Exercise task: Everything from the first line to the line containing "mb.quad(mp(*p, 0), mp(*q, 0), mp(*q, depth), mp(*p, depth))" is to be repeated exactly; nothing past it.

Source material:

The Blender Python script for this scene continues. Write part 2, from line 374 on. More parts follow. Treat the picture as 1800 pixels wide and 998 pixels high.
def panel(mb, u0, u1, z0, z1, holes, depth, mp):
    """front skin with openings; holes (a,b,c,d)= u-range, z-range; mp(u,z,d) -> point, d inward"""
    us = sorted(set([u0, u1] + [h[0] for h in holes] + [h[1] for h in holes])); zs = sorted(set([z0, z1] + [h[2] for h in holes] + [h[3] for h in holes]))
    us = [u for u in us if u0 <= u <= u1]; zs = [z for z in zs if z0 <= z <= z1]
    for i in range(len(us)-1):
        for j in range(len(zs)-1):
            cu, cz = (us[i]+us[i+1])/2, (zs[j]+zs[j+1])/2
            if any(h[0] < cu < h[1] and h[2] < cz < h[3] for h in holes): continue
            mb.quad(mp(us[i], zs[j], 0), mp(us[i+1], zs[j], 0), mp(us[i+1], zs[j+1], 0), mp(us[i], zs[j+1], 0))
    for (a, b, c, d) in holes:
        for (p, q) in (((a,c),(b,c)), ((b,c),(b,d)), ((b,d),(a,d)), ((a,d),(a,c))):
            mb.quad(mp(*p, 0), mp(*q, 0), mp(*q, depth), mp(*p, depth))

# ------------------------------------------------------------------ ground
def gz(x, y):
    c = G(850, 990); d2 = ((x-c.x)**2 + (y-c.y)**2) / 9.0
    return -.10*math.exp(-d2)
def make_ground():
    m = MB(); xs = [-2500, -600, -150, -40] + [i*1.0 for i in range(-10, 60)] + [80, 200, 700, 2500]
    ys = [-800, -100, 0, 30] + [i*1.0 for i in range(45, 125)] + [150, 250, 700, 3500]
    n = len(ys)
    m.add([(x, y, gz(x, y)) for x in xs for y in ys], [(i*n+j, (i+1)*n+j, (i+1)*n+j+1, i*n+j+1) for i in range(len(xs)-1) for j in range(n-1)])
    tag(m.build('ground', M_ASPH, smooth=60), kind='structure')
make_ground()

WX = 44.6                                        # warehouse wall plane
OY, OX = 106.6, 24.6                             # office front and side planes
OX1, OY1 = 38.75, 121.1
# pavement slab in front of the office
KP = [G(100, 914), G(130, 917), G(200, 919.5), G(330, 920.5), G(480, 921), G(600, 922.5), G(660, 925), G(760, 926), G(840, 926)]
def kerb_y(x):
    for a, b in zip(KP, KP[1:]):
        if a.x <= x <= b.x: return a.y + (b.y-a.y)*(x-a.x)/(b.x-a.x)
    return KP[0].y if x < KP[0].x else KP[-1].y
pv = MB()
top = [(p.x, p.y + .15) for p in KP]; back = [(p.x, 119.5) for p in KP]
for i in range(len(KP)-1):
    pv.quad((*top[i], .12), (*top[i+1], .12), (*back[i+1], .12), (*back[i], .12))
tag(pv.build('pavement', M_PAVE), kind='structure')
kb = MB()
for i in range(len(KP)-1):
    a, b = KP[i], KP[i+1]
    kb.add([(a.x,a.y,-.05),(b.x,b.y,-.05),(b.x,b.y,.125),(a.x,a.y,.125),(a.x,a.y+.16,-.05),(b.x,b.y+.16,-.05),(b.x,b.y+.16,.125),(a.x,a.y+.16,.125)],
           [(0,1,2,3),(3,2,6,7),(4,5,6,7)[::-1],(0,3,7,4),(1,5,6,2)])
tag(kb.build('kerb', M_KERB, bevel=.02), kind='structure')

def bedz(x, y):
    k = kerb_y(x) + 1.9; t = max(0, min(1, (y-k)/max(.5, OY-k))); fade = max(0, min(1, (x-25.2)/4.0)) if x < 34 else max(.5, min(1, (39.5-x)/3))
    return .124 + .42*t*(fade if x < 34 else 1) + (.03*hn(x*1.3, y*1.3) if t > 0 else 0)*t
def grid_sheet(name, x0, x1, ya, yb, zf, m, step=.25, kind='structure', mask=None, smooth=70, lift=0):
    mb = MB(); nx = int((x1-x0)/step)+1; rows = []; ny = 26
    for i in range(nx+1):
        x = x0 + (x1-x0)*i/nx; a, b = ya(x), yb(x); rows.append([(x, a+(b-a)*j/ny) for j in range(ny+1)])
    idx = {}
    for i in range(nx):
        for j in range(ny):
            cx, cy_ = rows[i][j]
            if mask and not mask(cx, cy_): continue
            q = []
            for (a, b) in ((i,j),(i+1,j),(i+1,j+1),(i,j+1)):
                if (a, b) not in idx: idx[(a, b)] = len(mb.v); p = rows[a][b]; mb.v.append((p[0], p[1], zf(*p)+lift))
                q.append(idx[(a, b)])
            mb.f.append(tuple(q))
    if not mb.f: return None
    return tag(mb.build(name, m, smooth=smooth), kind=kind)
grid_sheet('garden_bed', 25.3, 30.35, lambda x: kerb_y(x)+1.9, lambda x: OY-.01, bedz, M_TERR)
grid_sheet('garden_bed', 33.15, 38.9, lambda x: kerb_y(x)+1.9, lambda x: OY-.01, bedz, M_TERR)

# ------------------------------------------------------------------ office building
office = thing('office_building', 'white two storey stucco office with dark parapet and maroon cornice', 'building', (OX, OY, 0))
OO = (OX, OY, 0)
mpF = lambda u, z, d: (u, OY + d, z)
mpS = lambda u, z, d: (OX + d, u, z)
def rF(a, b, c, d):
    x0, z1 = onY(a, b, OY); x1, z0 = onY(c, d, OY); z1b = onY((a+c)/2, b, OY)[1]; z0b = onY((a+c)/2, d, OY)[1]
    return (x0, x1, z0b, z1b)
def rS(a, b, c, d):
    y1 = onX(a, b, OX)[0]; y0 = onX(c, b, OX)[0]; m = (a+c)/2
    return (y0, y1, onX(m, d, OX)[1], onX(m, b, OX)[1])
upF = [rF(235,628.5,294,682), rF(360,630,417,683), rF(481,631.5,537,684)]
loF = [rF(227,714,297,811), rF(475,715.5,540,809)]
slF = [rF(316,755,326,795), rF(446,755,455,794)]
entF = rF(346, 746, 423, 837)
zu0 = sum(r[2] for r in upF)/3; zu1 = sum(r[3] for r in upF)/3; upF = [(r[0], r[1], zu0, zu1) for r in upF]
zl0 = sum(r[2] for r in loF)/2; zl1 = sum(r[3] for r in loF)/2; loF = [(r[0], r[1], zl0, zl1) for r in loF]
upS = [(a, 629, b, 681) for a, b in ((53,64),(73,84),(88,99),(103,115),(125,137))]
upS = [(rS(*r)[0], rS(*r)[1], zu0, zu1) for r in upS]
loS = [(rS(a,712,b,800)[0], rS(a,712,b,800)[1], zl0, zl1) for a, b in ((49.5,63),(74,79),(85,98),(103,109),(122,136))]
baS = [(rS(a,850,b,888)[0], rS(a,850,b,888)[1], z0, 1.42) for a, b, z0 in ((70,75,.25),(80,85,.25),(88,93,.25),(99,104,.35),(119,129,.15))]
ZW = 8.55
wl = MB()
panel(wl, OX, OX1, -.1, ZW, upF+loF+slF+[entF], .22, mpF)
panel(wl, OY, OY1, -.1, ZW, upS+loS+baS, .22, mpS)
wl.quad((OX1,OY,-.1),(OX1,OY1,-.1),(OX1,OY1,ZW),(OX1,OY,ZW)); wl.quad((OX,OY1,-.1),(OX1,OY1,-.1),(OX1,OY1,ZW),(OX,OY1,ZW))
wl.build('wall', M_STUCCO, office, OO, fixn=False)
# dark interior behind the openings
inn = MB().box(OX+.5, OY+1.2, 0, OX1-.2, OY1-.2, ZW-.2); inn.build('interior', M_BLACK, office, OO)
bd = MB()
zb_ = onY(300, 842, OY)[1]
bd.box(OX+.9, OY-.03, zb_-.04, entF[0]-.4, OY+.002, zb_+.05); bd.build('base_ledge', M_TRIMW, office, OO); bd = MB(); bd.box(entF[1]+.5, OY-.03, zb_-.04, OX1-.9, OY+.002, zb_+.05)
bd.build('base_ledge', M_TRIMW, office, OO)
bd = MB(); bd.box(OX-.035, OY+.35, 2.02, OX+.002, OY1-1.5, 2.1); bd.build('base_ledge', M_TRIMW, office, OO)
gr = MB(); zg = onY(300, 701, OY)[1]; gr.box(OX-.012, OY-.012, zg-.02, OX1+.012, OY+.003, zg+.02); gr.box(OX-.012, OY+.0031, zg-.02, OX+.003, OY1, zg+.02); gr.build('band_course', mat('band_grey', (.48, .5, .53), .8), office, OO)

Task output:
The Blender Python script for this scene continues. Write part 2, from line 374 on. More parts follow. Treat the picture as 1800 pixels wide and 998 pixels high.
def panel(mb, u0, u1, z0, z1, holes, depth, mp):
    """front skin with openings; holes (a,b,c,d)= u-range, z-range; mp(u,z,d) -> point, d inward"""
    us = sorted(set([u0, u1] + [h[0] for h in holes] + [h[1] for h in holes])); zs = sorted(set([z0, z1] + [h[2] for h in holes] + [h[3] for h in holes]))
    us = [u for u in us if u0 <= u <= u1]; zs = [z for z in zs if z0 <= z <= z1]
    for i in range(len(us)-1):
        for j in range(len(zs)-1):
            cu, cz = (us[i]+us[i+1])/2, (zs[j]+zs[j+1])/2
            if any(h[0] < cu < h[1] and h[2] < cz < h[3] for h in holes): continue
            mb.quad(mp(us[i], zs[j], 0), mp(us[i+1], zs[j], 0), mp(us[i+1], zs[j+1], 0), mp(us[i], zs[j+1], 0))
    for (a, b, c, d) in holes:
        for (p, q) in (((a,c),(b,c)), ((b,c),(b,d)), ((b,d),(a,d)), ((a,d),(a,c))):
            mb.quad(mp(*p, 0), mp(*q, 0), mp(*q, depth), mp(*p, depth))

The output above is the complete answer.